Niel Liesmons's avatar
Niel Liesmons 5 months ago
Is it the domain name that you tie to your person (i.e. the legal identity you choose to use) that is the legal attack vector? If we use #pubky servers or similar for hosting our Community and Personal content, what attacks are we talking about then?

Replies (1)

In terms of what would hold up in court, I really can't say. I don’t want to sound too relaxed, nor do I want to paint too much of a dystopian picture… so I’ll focus more on the technical feasibility of deanonymising someone. Yes, DNS is a major one that projects like pkarr, Onion Services, etc., try to address (pkarr is still pretty new, and Tor is no silver bullet).

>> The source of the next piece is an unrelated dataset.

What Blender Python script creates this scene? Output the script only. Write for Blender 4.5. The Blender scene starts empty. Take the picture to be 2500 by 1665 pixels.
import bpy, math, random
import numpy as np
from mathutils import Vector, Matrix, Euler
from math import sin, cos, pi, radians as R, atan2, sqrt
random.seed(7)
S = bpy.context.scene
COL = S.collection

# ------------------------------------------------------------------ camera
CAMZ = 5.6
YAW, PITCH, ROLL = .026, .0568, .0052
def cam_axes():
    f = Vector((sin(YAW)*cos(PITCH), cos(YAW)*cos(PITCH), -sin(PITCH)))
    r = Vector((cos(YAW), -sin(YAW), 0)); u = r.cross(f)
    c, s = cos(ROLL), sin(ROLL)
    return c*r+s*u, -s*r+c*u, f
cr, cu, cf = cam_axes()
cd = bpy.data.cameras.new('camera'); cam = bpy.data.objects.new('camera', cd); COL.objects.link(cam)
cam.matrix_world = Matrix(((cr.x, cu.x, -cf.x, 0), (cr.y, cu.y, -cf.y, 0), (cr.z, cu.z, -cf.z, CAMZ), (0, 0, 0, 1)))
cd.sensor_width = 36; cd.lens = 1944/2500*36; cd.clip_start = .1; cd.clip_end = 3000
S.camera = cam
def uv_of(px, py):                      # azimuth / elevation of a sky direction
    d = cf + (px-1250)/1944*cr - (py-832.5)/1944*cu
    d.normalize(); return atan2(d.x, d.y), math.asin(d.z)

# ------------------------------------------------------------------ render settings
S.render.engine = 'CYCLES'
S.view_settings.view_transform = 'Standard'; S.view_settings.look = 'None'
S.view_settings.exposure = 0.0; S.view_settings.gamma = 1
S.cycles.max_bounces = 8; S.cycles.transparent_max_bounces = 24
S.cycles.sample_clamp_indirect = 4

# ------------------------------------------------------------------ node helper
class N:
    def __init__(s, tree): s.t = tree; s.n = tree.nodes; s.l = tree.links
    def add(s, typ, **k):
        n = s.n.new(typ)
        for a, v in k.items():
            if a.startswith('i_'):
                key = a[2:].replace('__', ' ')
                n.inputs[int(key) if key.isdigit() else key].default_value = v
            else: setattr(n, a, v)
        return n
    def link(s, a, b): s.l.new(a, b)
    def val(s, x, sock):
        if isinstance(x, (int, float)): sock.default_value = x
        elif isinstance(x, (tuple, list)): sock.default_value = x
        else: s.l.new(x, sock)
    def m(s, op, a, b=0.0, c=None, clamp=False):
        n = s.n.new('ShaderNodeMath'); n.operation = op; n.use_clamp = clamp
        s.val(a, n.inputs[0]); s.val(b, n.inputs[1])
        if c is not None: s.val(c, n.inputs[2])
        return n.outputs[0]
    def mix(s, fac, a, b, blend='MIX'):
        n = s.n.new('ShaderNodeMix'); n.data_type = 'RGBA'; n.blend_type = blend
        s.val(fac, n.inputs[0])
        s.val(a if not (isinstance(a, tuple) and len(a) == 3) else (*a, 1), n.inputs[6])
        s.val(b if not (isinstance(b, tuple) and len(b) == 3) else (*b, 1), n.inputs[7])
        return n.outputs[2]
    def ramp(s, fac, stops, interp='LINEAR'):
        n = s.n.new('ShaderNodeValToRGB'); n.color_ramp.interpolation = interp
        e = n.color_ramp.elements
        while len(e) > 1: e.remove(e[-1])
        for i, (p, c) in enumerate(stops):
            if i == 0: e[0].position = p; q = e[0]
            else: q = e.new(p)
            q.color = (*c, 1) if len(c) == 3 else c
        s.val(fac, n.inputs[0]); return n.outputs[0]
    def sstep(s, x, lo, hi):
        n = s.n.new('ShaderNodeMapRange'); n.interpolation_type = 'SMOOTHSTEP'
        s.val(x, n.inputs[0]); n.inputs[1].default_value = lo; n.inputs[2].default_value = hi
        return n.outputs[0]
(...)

But for personal users, there are a gazillion other layers that can expose them, from software running on their mobile or desktop (starting with keyboard apps, AI tools users have "authorised" to learn from their behaviour, to shady background daemons like Meta was using to the OSes themselves …), them there's your ISP if you're self-hosting, CAs if you are using HTTPS, CDNs, the VPS or Cloud provider provider you're renting hardware from all owning bits and pieces of personal information and metadata that can be pierced together to paint a picture. Then there are all sorts of fingerprinting techniques… and about a gazillion other possible deanonymisation vectors. Again, I can’t say what would hold up in court, but I’d work with the assumption that, for the vast majority of people exposed to Nostr, the authorities can figure out who’s behind an npub or operating a relay fairly easily.